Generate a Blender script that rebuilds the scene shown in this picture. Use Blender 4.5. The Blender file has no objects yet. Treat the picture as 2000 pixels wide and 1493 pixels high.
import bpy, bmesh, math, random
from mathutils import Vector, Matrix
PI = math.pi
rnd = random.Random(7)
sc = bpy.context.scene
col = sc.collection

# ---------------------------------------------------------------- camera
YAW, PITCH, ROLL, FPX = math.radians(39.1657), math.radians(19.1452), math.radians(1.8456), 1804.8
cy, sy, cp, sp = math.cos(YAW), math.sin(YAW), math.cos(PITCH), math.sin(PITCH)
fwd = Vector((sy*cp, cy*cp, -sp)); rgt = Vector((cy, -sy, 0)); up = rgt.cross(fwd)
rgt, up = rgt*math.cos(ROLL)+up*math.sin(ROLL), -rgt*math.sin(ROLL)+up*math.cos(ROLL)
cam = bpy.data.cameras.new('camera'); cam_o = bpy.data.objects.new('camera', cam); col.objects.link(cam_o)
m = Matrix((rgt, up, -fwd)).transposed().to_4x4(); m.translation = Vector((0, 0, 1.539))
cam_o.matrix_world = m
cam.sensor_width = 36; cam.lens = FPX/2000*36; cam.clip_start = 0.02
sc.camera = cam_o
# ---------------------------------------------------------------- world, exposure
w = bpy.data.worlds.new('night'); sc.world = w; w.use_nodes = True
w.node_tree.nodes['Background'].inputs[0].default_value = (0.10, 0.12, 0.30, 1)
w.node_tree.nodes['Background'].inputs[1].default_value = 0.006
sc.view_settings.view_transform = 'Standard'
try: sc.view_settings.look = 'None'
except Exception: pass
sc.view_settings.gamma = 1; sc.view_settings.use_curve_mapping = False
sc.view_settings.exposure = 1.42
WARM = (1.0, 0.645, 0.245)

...

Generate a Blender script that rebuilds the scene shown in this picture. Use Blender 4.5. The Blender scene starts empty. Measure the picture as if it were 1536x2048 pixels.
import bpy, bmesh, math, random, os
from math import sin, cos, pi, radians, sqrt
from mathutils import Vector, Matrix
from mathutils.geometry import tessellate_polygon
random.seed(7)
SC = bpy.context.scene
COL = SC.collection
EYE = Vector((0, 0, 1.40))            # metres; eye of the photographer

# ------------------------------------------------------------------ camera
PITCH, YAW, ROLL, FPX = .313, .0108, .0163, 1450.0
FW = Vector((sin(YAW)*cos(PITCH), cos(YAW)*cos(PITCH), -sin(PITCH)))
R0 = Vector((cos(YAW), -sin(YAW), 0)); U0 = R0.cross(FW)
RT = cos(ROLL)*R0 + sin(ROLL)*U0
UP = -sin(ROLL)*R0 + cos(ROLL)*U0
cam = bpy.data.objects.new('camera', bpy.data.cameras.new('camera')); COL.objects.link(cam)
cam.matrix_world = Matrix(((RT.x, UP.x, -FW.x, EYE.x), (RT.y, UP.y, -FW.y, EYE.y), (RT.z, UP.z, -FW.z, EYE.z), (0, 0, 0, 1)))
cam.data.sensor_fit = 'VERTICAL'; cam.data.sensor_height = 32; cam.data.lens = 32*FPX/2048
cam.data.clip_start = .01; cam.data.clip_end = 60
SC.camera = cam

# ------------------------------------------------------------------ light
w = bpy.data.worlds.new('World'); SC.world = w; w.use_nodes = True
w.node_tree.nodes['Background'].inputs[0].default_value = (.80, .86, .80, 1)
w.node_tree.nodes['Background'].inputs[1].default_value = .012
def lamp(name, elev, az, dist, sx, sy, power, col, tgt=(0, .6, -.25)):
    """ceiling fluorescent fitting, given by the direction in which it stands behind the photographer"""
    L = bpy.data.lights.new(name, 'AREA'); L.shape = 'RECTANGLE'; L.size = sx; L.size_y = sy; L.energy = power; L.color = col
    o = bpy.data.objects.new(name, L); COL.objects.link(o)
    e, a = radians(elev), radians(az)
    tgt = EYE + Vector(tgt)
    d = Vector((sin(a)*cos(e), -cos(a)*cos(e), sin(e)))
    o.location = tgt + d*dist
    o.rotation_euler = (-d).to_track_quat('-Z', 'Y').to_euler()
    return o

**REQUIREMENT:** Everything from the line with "1493 pixels high." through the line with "WARM = (1.0, 0.645, 0.245)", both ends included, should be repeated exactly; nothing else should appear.

**RESULT FOR THIS EXERCISE:**
Generate a Blender script that rebuilds the scene shown in this picture. Use Blender 4.5. The Blender file has no objects yet. Treat the picture as 2000 pixels wide and 1493 pixels high.
import bpy, bmesh, math, random
from mathutils import Vector, Matrix
PI = math.pi
rnd = random.Random(7)
sc = bpy.context.scene
col = sc.collection

# ---------------------------------------------------------------- camera
YAW, PITCH, ROLL, FPX = math.radians(39.1657), math.radians(19.1452), math.radians(1.8456), 1804.8
cy, sy, cp, sp = math.cos(YAW), math.sin(YAW), math.cos(PITCH), math.sin(PITCH)
fwd = Vector((sy*cp, cy*cp, -sp)); rgt = Vector((cy, -sy, 0)); up = rgt.cross(fwd)
rgt, up = rgt*math.cos(ROLL)+up*math.sin(ROLL), -rgt*math.sin(ROLL)+up*math.cos(ROLL)
cam = bpy.data.cameras.new('camera'); cam_o = bpy.data.objects.new('camera', cam); col.objects.link(cam_o)
m = Matrix((rgt, up, -fwd)).transposed().to_4x4(); m.translation = Vector((0, 0, 1.539))
cam_o.matrix_world = m
cam.sensor_width = 36; cam.lens = FPX/2000*36; cam.clip_start = 0.02
sc.camera = cam_o
# ---------------------------------------------------------------- world, exposure
w = bpy.data.worlds.new('night'); sc.world = w; w.use_nodes = True
w.node_tree.nodes['Background'].inputs[0].default_value = (0.10, 0.12, 0.30, 1)
w.node_tree.nodes['Background'].inputs[1].default_value = 0.006
sc.view_settings.view_transform = 'Standard'
try: sc.view_settings.look = 'None'
except Exception: pass
sc.view_settings.gamma = 1; sc.view_settings.use_curve_mapping = False
sc.view_settings.exposure = 1.42
WARM = (1.0, 0.645, 0.245)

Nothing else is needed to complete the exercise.